/ 1000 WORDS A DAY, SELF-ACTUALIZATION

May: a month in review.

Processing, one moment please.

Holy cow. So much stuff happened this month. For starters, I graduated from college. I’m not going to go off into a whole separate rant about that, but I’m beyond excited to be out of school. I also wrote 1000 words (almost) every day and recorded my dreams for the whole entire month. Both of these were very, very successful challenges and I am very proud of myself. But on top of that, I forgave this month. And this was by far the most challenging and most meaningful accomplishment I had. Honestly, this is one of the things I’m most proud of in my entire life, and it was way harder than any discrete math class I took in college (cough 160 cough).

You might be wondering why? Why is forgiveness so important, so meaningful to you Grace? It’s because forgiveness = freedom. If you don’t hold a heavy story from your past inside of you, it might be kind of hard to understand just how much these stories drag us down. But unfortunately, a lot of us do have these stories and know exactly what I’m talking about. It’s not just in certain situations or at certain times, it’s this pervasive, unsettled feeling that always weighs you down, even when you don’t notice it.

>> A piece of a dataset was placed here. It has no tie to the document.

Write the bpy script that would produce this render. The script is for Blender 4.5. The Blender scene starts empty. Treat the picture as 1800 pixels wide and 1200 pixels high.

I think the last straw for me was realizing that holding so much negativity inside of me, whether justified or not, affects the energy I put out into the world. Or more specifically, the energy I pass on to my friends. I don’t know what I did to deserve such amazing friends, but I really believe I have the best friends in the world. They are always there for me, through everything and have such good ~vibes~. Now I know people always talk about “vibes” jokingly, but I actually do believe that who we are deep down and the (conscious and unconscious) beliefs that we hold affect the way we carry ourselves and consequently the energy we put out into the world. My friends have some pretty incredible energy and when I realized that on some level my negative energy was undoubtedly affecting my friends, I was saddened. Now when I say all of this, it might make me seem really negative, but I’m actually really positive in general. But I think it’s a really worthy pursuit to work on the way you influence the world and so if there is something I can do to remove even .01% negativity from my energy every single day, then I’m sold.

And obviously, this wasn’t the only reason; this was merely what tipped the balance for me. I wanted to forgive for mostly selfish reasons. I don’t like how I feel when I hold onto negativity, and being alone with my thoughts during quarantine definitely magnified these feelings for me. I wanted to forgive so I could gain back all of the energy I had tied up holding onto grudges. I also wanted to take back power over my life. This is probably one of the only times in my life I’ll have no real responsibilities and don’t have obligations to any person. I’m entirely in control of my life, which at first was utterly terrifying, but now is profoundly freeing. I’m not destined to repeat the past; I’m not tied to anyone else’s way of life. I can do whatever I want and I have control. Now clearly, I can’t control fate but you all know that amor fati has been my day 1 principle, so I consider fate a really good friend. You know the one who always tells you how it is, even when it’s not what you want to hear? Yeah, fate is that friend… Because originally, I had planned to spend my time post-graduation travelling in Indonesia, maybe writing a little, but mostly just exploring. Instead, fate granted me this incredible opportunity to face my past and truly turn over a new leaf, just in time for my first foray with the real world. I am so freaking grateful for this time in lockdown; words cannot explain the profound impact this time has had and will continue to have on my life.

Why, you might ask? (I love this question if you can’t tell.) Because I now have this deep sense of peace at my core. This feeling of being profoundly at ease. Now this might seem like nothing, but it is everything. I think the craziest part of this feeling, the craziest part of this whole entire process of forgiveness, is that I feel more confident and secure in myself now as a result. You see when we aren’t forgiving, we are abstracting away some parts of our lives and blaming other people for them. Reasons aside, this lack of absolute control (over my reactions) weakened my confidence in myself, and I didn’t even realize it. That’s not to say that I’m not a confident person, because at times I’m most definitely overconfident. When I say I have more confidence now, I mean a deeper sense of confidence, a sense of trust. Before I don’t think I ever trusted myself completely. In stressful times, I would turn to my friends to reassure me, and while there’s nothing wrong with doing so, there’s something so incredibly powerful about having the ability to reassure yourself. To look at yourself and say “everything is going to be ok” and to feel that deeply, even when you’re your worst… Insane, truly insane.

Because as much as I love all of my friends, I’m stuck with me every day, for the rest of my life. And as a result, the relationship that I have with myself is going to affect every day, for the rest of my life. So while it may not seem like a lot, improving your relationship with yourself is one of the most powerful things you can do. Even just 1%. If everything was just 1% better for the rest of your life, that’s a heck of a lot better. But what if you can do better? What if you fall in love with the idea of being stuck with yourself every day, for the rest of your life? What if you fall in love with all of your weaknesses and all of your hardships, the way you would for anyone else that you love? What if you fall in love with yourself, all of you, now and forever? What happens then?

I can’t tell you the answer, but let’s go find out.